**Problem statement:**
Pictures do not belong in the copy; transcribe everything else in the records exactly.
───
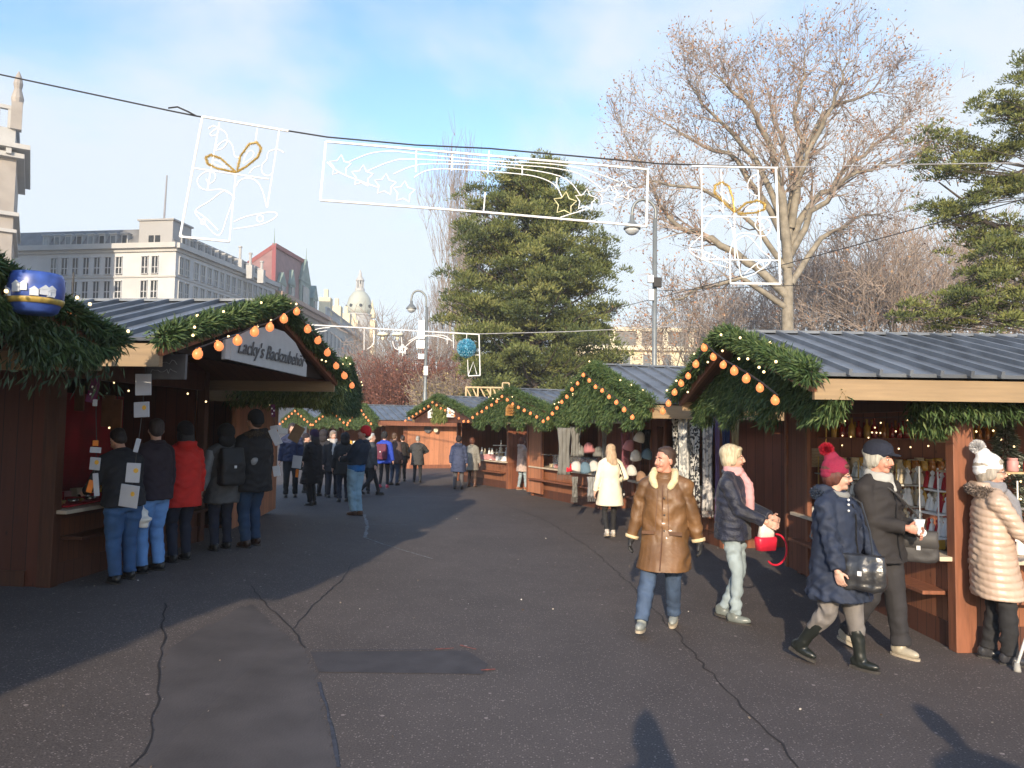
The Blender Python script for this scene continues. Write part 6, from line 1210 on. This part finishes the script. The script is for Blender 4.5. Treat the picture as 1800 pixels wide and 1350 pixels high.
# large right stall, shelves on the inner far wall (world y about 9.9)
yb = 9.72
shelf('long amber lit back shelf behind the two walking women', (5.35, yb+.06, .98), 2.5, .26, 0, 3, .42, 'stall shelves', W_TRIM)
goods('bottle on the top back shelf of the large right stall', 'bottle', 'bottle', bottle, 'arh', (4.2, yb, 1.83), (6.5, yb, 1.83), 22, 'bottles on the top back shelf', 1.15, rows=2)
goods('jar on the middle back shelf of the large right stall', 'jar', 'jar', jar, 'hac', (4.2, yb, 1.41), (6.5, yb, 1.41), 20, 'jars on the middle back shelf', 1.45, rows=2)
goods('bottle on the lowest back shelf of the large right stall', 'bottle', 'bottle', bottle, 'ghr', (4.2, yb, .99), (6.5, yb, .99), 18, 'bottles on the lowest back shelf', 1.2, rows=2)
# display stands along the street counter of the large stall
for i, (yy, lb) in enumerate(((9.55, 'tiered stand of glass bowls at the far end of the street counter'), (8.75, 'tiered stand second from the far end'), (7.9, 'tiered stand third from the far end'), (7.15, 'white arched stand nearest the corner post'))):
    xx = 4.22; shelf(lb, (xx, yy, .92), .34, .50, R(90), 3, .22, 'stands on the street counter', GLS if i < 3 else WHITE, True, i == 3)
    ks = ('gc', 'gw', 'cw', 'wr')[i]
    for k in range(3):
        goods('figurine, '+('bottom', 'middle', 'top')[k]+' tier of the '+lb.replace('tiered ', '').replace(' of the street counter', ''), 'figurine', 'figurine', angel, ''.join(c_ for c_ in ks if c_ in 'wcrg'), (xx-.1, yy-.22, .935+.22*k), (xx-.1, yy+.22, .935+.22*k), 6, 'figurines on counter stand '+('A', 'B', 'C', 'D')[i], 1.1, rows=2, dep=(.13, 0))
goods('box on the street counter of the large right stall', 'gift_box', 'box', box_me, 'cwh', (4.02, 6.9, .825), (4.02, 9.9, .825), 16, 'boxes on the street counter', .8)
t = thing('notice', 'pale notice sheet pinned on the inner wall of the large right stall', 'notice', (4.13, 9.98, 1.55)); MB().box((0, 0, 0), (.33, .012, .25)).build('sheet', mat('paper_dim', (.42, .34, .24), .7), t); scribble(t, (0, -.009, 0), (1, 0, 0), .3, .2, 5, mat('letter_brown', (.2, .1, .06)), seed=12, r=.002)
# corner shelf brackets by the post
t = thing('corner_shelf', 'two small bracket shelves with bottles inside the corner post', 'shelf', (4.0, 6.82, 0))
for z_ in (1.83, 1.56): MB().box((.12, 0, z_), (.34, .16, .018)).build('shelf', W_PALE, t)
goods('bottle on the upper corner shelf', 'bottle', 'bottle', bottle, 'h', (3.98, 6.80, 1.84), (4.24, 6.80, 1.84), 2, 'bottles on the upper corner shelf', 1.0); goods('figurine on the lower corner shelf', 'figurine', 'figurine', angel, 'c', (3.98, 6.80, 1.57), (4.24, 6.80, 1.57), 2, 'figurines on the lower corner shelf', 1.4)
# window side facing the viewer
goods('jar behind the counter facing the viewer', 'jar', 'jar', jar, 'rcp', (4.3, 6.95, 1.56), (6.2, 6.95, 1.56), 12, 'jars on the front window shelf', 1.1)
shelf('wall shelf in the window facing the viewer', (5.2, 6.98, 1.55), 2.0, .2, 0, 1, .3, 'stall shelves', W_PALE, False)
goods('figurine on the counter facing the viewer', 'figurine', 'figurine', angel, 'wr', (4.2, 6.75, .825), (6.0, 6.75, .825), 15, 'figurines on the viewer side counter', 1.3, rows=2)
for i, (xx, lb) in enumerate(((4.45, 'white arched rack right beside the elderly woman'), (4.95, 'white arched rack at the picture edge'))):
    shelf(lb, (xx, 6.9, .95), .36, .3, 0, 2, .26, 'white arched racks', WHITE, True, True); goods('jar on the '+lb, 'jar', 'jar', jar, 'rp', (xx-.14, 6.86, .96), (xx+.14, 6.86, .96), 4, 'jars on rack '+'AB'[i], .9)
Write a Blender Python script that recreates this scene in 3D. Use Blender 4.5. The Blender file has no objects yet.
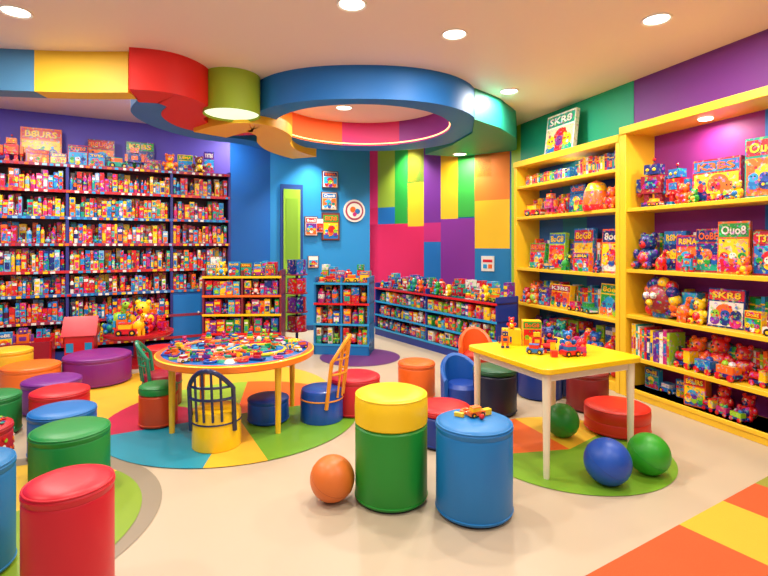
import bpy, math, random
from mathutils import Matrix, Vector
R = random.Random(11)
sc = bpy.context.scene
sc.view_settings.view_transform = 'Standard'

def C(r, g, b):
    def f(v):
        v /= 255.0
        return v/12.92 if v <= 0.04045 else ((v+0.055)/1.055)**2.4
    return (f(r), f(g), f(b), 1.0)

RED=C(214,24,30); BLUE=C(18,110,186); SKY=C(35,155,212); NAVY=C(20,38,118); YEL=C(250,200,14); ORG=C(240,105,24)
GRN=C(34,155,54); LIME=C(145,195,34); PUR=C(110,36,142); MAG=C(190,34,118); TEAL=C(16,155,130); PINK=C(225,44,116)
WHT=C(236,230,220); CREAM=C(232,210,165); BLK=C(22,18,26); BRN=C(115,45,26)
TOY=[RED,RED,BLUE,SKY,YEL,YEL,ORG,ORG,GRN,PUR,MAG,WHT,NAVY,TEAL,LIME,C(190,20,40),C(20,80,170)]

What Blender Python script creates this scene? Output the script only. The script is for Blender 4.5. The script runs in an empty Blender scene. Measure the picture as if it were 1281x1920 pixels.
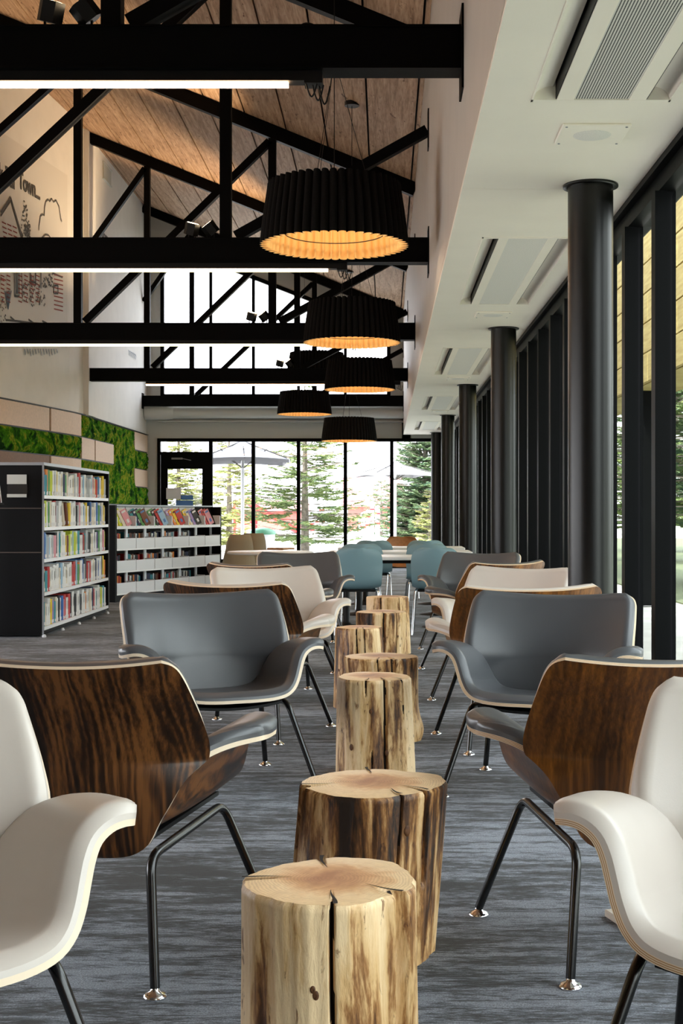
import bpy, math, random
import numpy as np
from mathutils import Vector, Matrix
C = bpy.context.scene
COL = C.collection
R = math.radians
PI = math.pi
# ---------------------------------------------------------------- camera
F, VX, VY, CH = 2500.0, 722.0, 959.0, 1.2
cam = bpy.data.objects.new('camera', bpy.data.cameras.new('camera')); COL.objects.link(cam)
cam.location = (0, 0, CH); cam.rotation_euler = (PI / 2, 0, 0)
cam.data.sensor_fit = 'AUTO'; cam.data.sensor_width = 36; cam.data.lens = F / 1920 * 36
cam.data.shift_x = (640.5 - VX) / 1920; cam.data.shift_y = (VY - 960) / 1920
cam.data.clip_end = 400
C.camera = cam
# ---------------------------------------------------------------- world, exposure
W = bpy.data.worlds.new('sky'); C.world = W; W.use_nodes = True
_n = W.node_tree.nodes; _l = W.node_tree.links
_bg = _n['Background']
_tc = _n.new('ShaderNodeTexCoord'); _sp = _n.new('ShaderNodeSeparateXYZ'); _rp = _n.new('ShaderNodeValToRGB')
_l.new(_tc.outputs['Generated'], _sp.inputs[0]); _l.new(_sp.outputs['Z'], _rp.inputs[0]); _l.new(_rp.outputs[0], _bg.inputs[0])
_rp.color_ramp.elements[0].color = (0.93, 0.95, 1.0, 1); _rp.color_ramp.elements[1].color = (0.84, 0.90, 1.0, 1)
_bg.inputs[1].default_value = 3.4
_sun = bpy.data.objects.new('sun', bpy.data.lights.new('sun', 'SUN')); COL.objects.link(_sun)
_sun.data.energy = 5.0; _sun.data.color = (1, .96, .9); _sun.data.angle = R(2)
_sun.rotation_euler = Vector((.45, .9, -1.15)).to_track_quat('-Z', 'Y').to_euler()
C.view_settings.view_transform = 'Standard'; C.view_settings.look = 'None'
C.view_settings.gamma = 1; C.view_settings.use_curve_mapping = False
C.view_settings.exposure = 1.12
C.cycles.use_denoising = True
C.cycles.max_bounces = 10; C.cycles.diffuse_bounces = 6; C.cycles.glossy_bounces = 4
C.cycles.transparent_max_bounces = 16; C.cycles.transmission_bounces = 6
C.cycles.sample_clamp_indirect = 6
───
**Response for this exercise:**
The Blender Python script for this scene continues. Write part 6, from line 1210 on. This part finishes the script. The script is for Blender 4.5. Treat the picture as 1800 pixels wide and 1350 pixels high.
# large right stall, shelves on the inner far wall (world y about 9.9)
yb = 9.72
shelf('long amber lit back shelf behind the two walking women', (5.35, yb+.06, .98), 2.5, .26, 0, 3, .42, 'stall shelves', W_TRIM)
goods('bottle on the top back shelf of the large right stall', 'bottle', 'bottle', bottle, 'arh', (4.2, yb, 1.83), (6.5, yb, 1.83), 22, 'bottles on the top back shelf', 1.15, rows=2)
goods('jar on the middle back shelf of the large right stall', 'jar', 'jar', jar, 'hac', (4.2, yb, 1.41), (6.5, yb, 1.41), 20, 'jars on the middle back shelf', 1.45, rows=2)
goods('bottle on the lowest back shelf of the large right stall', 'bottle', 'bottle', bottle, 'ghr', (4.2, yb, .99), (6.5, yb, .99), 18, 'bottles on the lowest back shelf', 1.2, rows=2)
# display stands along the street counter of the large stall
for i, (yy, lb) in enumerate(((9.55, 'tiered stand of glass bowls at the far end of the street counter'), (8.75, 'tiered stand second from the far end'), (7.9, 'tiered stand third from the far end'), (7.15, 'white arched stand nearest the corner post'))):
    xx = 4.22; shelf(lb, (xx, yy, .92), .34, .50, R(90), 3, .22, 'stands on the street counter', GLS if i < 3 else WHITE, True, i == 3)
    ks = ('gc', 'gw', 'cw', 'wr')[i]
    for k in range(3):
        goods('figurine, '+('bottom', 'middle', 'top')[k]+' tier of the '+lb.replace('tiered ', '').replace(' of the street counter', ''), 'figurine', 'figurine', angel, ''.join(c_ for c_ in ks if c_ in 'wcrg'), (xx-.1, yy-.22, .935+.22*k), (xx-.1, yy+.22, .935+.22*k), 6, 'figurines on counter stand '+('A', 'B', 'C', 'D')[i], 1.1, rows=2, dep=(.13, 0))
goods('box on the street counter of the large right stall', 'gift_box', 'box', box_me, 'cwh', (4.02, 6.9, .825), (4.02, 9.9, .825), 16, 'boxes on the street counter', .8)
t = thing('notice', 'pale notice sheet pinned on the inner wall of the large right stall', 'notice', (4.13, 9.98, 1.55)); MB().box((0, 0, 0), (.33, .012, .25)).build('sheet', mat('paper_dim', (.42, .34, .24), .7), t); scribble(t, (0, -.009, 0), (1, 0, 0), .3, .2, 5, mat('letter_brown', (.2, .1, .06)), seed=12, r=.002)
# corner shelf brackets by the post
t = thing('corner_shelf', 'two small bracket shelves with bottles inside the corner post', 'shelf', (4.0, 6.82, 0))
for z_ in (1.83, 1.56): MB().box((.12, 0, z_), (.34, .16, .018)).build('shelf', W_PALE, t)
goods('bottle on the upper corner shelf', 'bottle', 'bottle', bottle, 'h', (3.98, 6.80, 1.84), (4.24, 6.80, 1.84), 2, 'bottles on the upper corner shelf', 1.0); goods('figurine on the lower corner shelf', 'figurine', 'figurine', angel, 'c', (3.98, 6.80, 1.57), (4.24, 6.80, 1.57), 2, 'figurines on the lower corner shelf', 1.4)
# window side facing the viewer
goods('jar behind the counter facing the viewer', 'jar', 'jar', jar, 'rcp', (4.3, 6.95, 1.56), (6.2, 6.95, 1.56), 12, 'jars on the front window shelf', 1.1)
shelf('wall shelf in the window facing the viewer', (5.2, 6.98, 1.55), 2.0, .2, 0, 1, .3, 'stall shelves', W_PALE, False)
goods('figurine on the counter facing the viewer', 'figurine', 'figurine', angel, 'wr', (4.2, 6.75, .825), (6.0, 6.75, .825), 15, 'figurines on the viewer side counter', 1.3, rows=2)
for i, (xx, lb) in enumerate(((4.45, 'white arched rack right beside the elderly woman'), (4.95, 'white arched rack at the picture edge'))):
    shelf(lb, (xx, 6.9, .95), .36, .3, 0, 2, .26, 'white arched racks', WHITE, True, True); goods('jar on the '+lb, 'jar', 'jar', jar, 'rp', (xx-.14, 6.86, .96), (xx+.14, 6.86, .96), 4, 'jars on rack '+'AB'[i], .9)
Write a Blender Python script that recreates this scene in 3D. Use Blender 4.5. The Blender file has no objects yet.
import bpy, math, random
from mathutils import Matrix, Vector
R = random.Random(11)
sc = bpy.context.scene
sc.view_settings.view_transform = 'Standard'

def C(r, g, b):
    def f(v):
        v /= 255.0
        return v/12.92 if v <= 0.04045 else ((v+0.055)/1.055)**2.4
    return (f(r), f(g), f(b), 1.0)

RED=C(214,24,30); BLUE=C(18,110,186); SKY=C(35,155,212); NAVY=C(20,38,118); YEL=C(250,200,14); ORG=C(240,105,24)
GRN=C(34,155,54); LIME=C(145,195,34); PUR=C(110,36,142); MAG=C(190,34,118); TEAL=C(16,155,130); PINK=C(225,44,116)
WHT=C(236,230,220); CREAM=C(232,210,165); BLK=C(22,18,26); BRN=C(115,45,26)
TOY=[RED,RED,BLUE,SKY,YEL,YEL,ORG,ORG,GRN,PUR,MAG,WHT,NAVY,TEAL,LIME,C(190,20,40),C(20,80,170)]

What Blender Python script creates this scene? Output the script only. The script is for Blender 4.5. The script runs in an empty Blender scene. Measure the picture as if it were 1281x1920 pixels.
import bpy, math, random
import numpy as np
from mathutils import Vector, Matrix
C = bpy.context.scene
COL = C.collection
R = math.radians
PI = math.pi
# ---------------------------------------------------------------- camera
F, VX, VY, CH = 2500.0, 722.0, 959.0, 1.2
cam = bpy.data.objects.new('camera', bpy.data.cameras.new('camera')); COL.objects.link(cam)
cam.location = (0, 0, CH); cam.rotation_euler = (PI / 2, 0, 0)
cam.data.sensor_fit = 'AUTO'; cam.data.sensor_width = 36; cam.data.lens = F / 1920 * 36
cam.data.shift_x = (640.5 - VX) / 1920; cam.data.shift_y = (VY - 960) / 1920
cam.data.clip_end = 400
C.camera = cam
# ---------------------------------------------------------------- world, exposure
W = bpy.data.worlds.new('sky'); C.world = W; W.use_nodes = True
_n = W.node_tree.nodes; _l = W.node_tree.links
_bg = _n['Background']
_tc = _n.new('ShaderNodeTexCoord'); _sp = _n.new('ShaderNodeSeparateXYZ'); _rp = _n.new('ShaderNodeValToRGB')
_l.new(_tc.outputs['Generated'], _sp.inputs[0]); _l.new(_sp.outputs['Z'], _rp.inputs[0]); _l.new(_rp.outputs[0], _bg.inputs[0])
_rp.color_ramp.elements[0].color = (0.93, 0.95, 1.0, 1); _rp.color_ramp.elements[1].color = (0.84, 0.90, 1.0, 1)
_bg.inputs[1].default_value = 3.4
_sun = bpy.data.objects.new('sun', bpy.data.lights.new('sun', 'SUN')); COL.objects.link(_sun)
_sun.data.energy = 5.0; _sun.data.color = (1, .96, .9); _sun.data.angle = R(2)
_sun.rotation_euler = Vector((.45, .9, -1.15)).to_track_quat('-Z', 'Y').to_euler()
C.view_settings.view_transform = 'Standard'; C.view_settings.look = 'None'
C.view_settings.gamma = 1; C.view_settings.use_curve_mapping = False
C.view_settings.exposure = 1.12
C.cycles.use_denoising = True
C.cycles.max_bounces = 10; C.cycles.diffuse_bounces = 6; C.cycles.glossy_bounces = 4
C.cycles.transparent_max_bounces = 16; C.cycles.transmission_bounces = 6
C.cycles.sample_clamp_indirect = 6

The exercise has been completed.